Exercise brief:
Return the lines where the word "scene" occurs.

Data extract:
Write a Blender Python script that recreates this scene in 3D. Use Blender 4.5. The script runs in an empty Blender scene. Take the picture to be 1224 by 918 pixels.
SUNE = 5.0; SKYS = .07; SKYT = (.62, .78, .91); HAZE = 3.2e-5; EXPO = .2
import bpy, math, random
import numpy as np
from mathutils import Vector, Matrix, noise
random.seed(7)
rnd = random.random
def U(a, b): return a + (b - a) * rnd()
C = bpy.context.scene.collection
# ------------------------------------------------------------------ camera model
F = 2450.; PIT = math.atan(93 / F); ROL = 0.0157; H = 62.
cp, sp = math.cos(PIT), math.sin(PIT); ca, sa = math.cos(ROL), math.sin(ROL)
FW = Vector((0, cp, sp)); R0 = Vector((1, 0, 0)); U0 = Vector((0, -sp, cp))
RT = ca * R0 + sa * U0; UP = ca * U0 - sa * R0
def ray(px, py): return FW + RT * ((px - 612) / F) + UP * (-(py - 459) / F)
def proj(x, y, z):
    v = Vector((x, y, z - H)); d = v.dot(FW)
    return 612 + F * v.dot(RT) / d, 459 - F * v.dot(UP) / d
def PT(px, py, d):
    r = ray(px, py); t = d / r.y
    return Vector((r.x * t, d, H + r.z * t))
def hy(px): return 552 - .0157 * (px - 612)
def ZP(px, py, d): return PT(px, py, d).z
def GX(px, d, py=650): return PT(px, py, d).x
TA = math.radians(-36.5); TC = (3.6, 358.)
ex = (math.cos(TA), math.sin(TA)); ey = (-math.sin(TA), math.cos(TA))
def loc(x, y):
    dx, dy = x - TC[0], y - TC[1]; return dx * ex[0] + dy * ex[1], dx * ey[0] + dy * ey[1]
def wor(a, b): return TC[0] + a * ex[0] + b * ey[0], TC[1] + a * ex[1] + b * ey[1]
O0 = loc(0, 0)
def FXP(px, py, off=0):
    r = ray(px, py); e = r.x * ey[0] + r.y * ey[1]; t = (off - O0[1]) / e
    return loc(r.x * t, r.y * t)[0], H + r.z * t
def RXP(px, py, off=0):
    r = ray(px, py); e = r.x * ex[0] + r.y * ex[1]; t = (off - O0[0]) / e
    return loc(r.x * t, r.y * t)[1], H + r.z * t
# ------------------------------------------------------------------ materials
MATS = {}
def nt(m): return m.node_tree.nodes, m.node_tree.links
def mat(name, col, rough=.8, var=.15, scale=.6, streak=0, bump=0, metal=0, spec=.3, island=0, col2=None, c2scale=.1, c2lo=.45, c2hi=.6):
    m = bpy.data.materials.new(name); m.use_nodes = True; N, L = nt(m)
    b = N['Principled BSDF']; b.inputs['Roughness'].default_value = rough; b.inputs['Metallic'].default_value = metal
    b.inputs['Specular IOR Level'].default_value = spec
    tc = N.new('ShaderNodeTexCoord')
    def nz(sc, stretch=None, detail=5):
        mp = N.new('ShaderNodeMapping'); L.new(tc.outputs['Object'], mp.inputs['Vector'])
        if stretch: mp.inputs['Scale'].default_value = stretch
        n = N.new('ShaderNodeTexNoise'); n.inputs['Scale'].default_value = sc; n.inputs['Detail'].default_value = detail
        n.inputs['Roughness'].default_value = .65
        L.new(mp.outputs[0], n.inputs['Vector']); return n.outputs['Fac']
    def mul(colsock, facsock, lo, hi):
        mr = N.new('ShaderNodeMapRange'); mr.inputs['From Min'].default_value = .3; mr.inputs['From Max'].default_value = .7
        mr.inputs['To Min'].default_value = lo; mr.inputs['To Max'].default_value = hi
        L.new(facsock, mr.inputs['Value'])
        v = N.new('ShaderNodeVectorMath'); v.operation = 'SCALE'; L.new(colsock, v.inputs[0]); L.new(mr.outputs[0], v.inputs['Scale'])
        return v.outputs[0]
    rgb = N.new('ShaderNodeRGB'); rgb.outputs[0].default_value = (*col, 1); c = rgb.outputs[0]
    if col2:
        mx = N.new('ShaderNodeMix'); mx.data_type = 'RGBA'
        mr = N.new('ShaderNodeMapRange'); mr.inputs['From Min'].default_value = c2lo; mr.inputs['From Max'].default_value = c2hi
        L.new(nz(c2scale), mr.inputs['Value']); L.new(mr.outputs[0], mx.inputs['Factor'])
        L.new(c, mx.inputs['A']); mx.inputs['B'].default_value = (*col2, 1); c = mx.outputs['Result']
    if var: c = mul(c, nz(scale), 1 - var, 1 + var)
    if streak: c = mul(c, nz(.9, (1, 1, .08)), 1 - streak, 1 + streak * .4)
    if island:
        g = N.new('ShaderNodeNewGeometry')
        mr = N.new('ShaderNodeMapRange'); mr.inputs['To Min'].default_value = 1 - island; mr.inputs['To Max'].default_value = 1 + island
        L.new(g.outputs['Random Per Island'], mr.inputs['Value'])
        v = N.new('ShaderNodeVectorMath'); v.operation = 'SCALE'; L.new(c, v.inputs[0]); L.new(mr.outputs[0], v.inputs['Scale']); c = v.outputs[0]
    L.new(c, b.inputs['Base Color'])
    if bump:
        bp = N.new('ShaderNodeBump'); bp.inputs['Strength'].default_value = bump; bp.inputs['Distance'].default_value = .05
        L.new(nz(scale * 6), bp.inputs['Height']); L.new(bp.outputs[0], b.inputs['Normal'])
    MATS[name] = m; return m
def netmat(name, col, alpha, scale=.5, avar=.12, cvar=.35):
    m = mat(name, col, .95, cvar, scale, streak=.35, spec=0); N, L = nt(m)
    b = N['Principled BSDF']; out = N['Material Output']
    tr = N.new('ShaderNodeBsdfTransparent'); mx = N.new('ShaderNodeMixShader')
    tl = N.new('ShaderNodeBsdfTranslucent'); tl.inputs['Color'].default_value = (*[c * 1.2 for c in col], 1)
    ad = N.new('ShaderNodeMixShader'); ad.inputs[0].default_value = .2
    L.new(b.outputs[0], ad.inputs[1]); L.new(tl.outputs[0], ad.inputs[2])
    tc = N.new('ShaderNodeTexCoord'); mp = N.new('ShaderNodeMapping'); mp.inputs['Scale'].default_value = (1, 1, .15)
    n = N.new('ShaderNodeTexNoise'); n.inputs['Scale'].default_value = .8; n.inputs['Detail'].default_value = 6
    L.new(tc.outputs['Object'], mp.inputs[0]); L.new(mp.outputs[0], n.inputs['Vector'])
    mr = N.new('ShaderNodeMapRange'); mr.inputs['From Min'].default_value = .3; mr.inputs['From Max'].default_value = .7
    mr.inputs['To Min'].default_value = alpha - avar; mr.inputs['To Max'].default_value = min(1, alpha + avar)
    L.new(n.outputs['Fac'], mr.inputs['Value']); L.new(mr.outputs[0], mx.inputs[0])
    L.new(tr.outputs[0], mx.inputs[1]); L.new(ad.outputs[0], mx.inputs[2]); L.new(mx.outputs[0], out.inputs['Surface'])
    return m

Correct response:
Write a Blender Python script that recreates this scene in 3D. Use Blender 4.5. The script runs in an empty Blender scene. Take the picture to be 1224 by 918 pixels.
C = bpy.context.scene.collection